Schutzgebiete sind laut Bykova der beste Weg, um natürliche Ökosysteme in ihrem intakten Zustand und ihrer ursprünglichen Komplexität zu erhalten. „Solche Schutzgebiete sind unser ‚grüner Gürtel‘. Es gibt nicht viele davon, und es sollten viel mehr sein. Der Klimawandel verstärkt den Bedarf an solchen Gebieten. Wenn natürliche Gebiete mehr Raum einnehmen würden, würden wir die negativen Auswirkungen der Erwärmung und der Umweltverschmutzung nicht so stark spüren.
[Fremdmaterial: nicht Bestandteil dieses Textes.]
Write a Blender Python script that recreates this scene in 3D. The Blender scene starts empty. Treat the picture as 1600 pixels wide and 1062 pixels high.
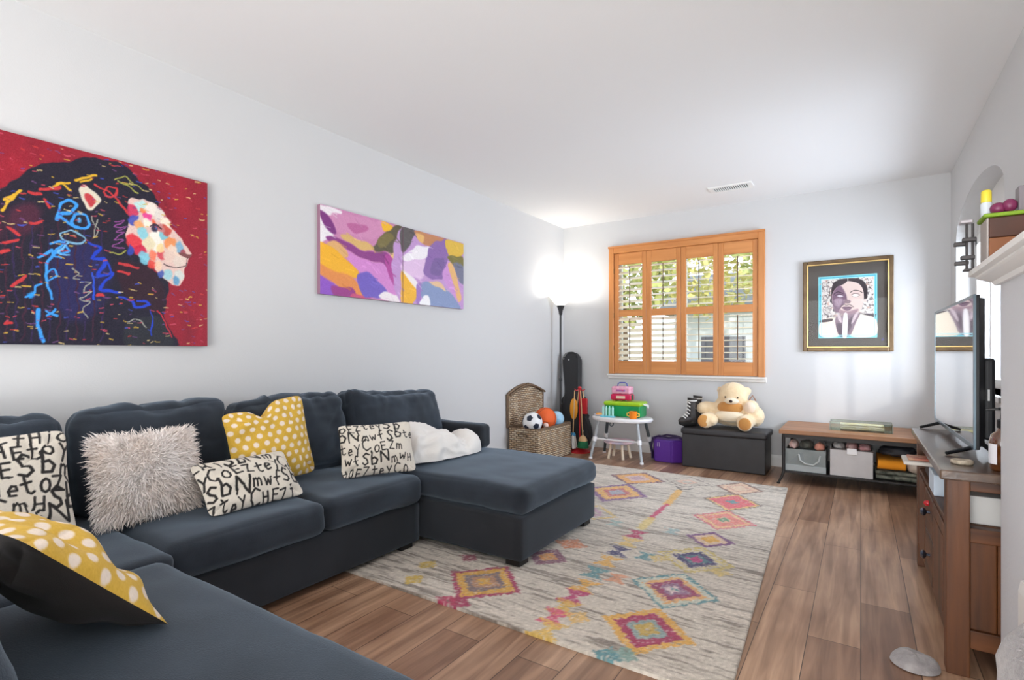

Natürliche Ökosysteme können dank der Pflanzen die Staubentwicklung und die Ausbreitung von Schadstoffen verringern und so einen günstigen Lebensraum für Tiere und Menschen schaffen“, sagt die Tierschützerin.

„Wenn wir wirklich wollen, dass der Naturschutz funktioniert, müssen wir in ihn investieren und ihm Priorität einräumen, anstatt nur seine Bedeutung zu verkünden. Leider hat der Naturschutz im Gegensatz zu Fragen der menschlichen Entwicklung nicht immer echte Priorität“, sagt Elena Bykova.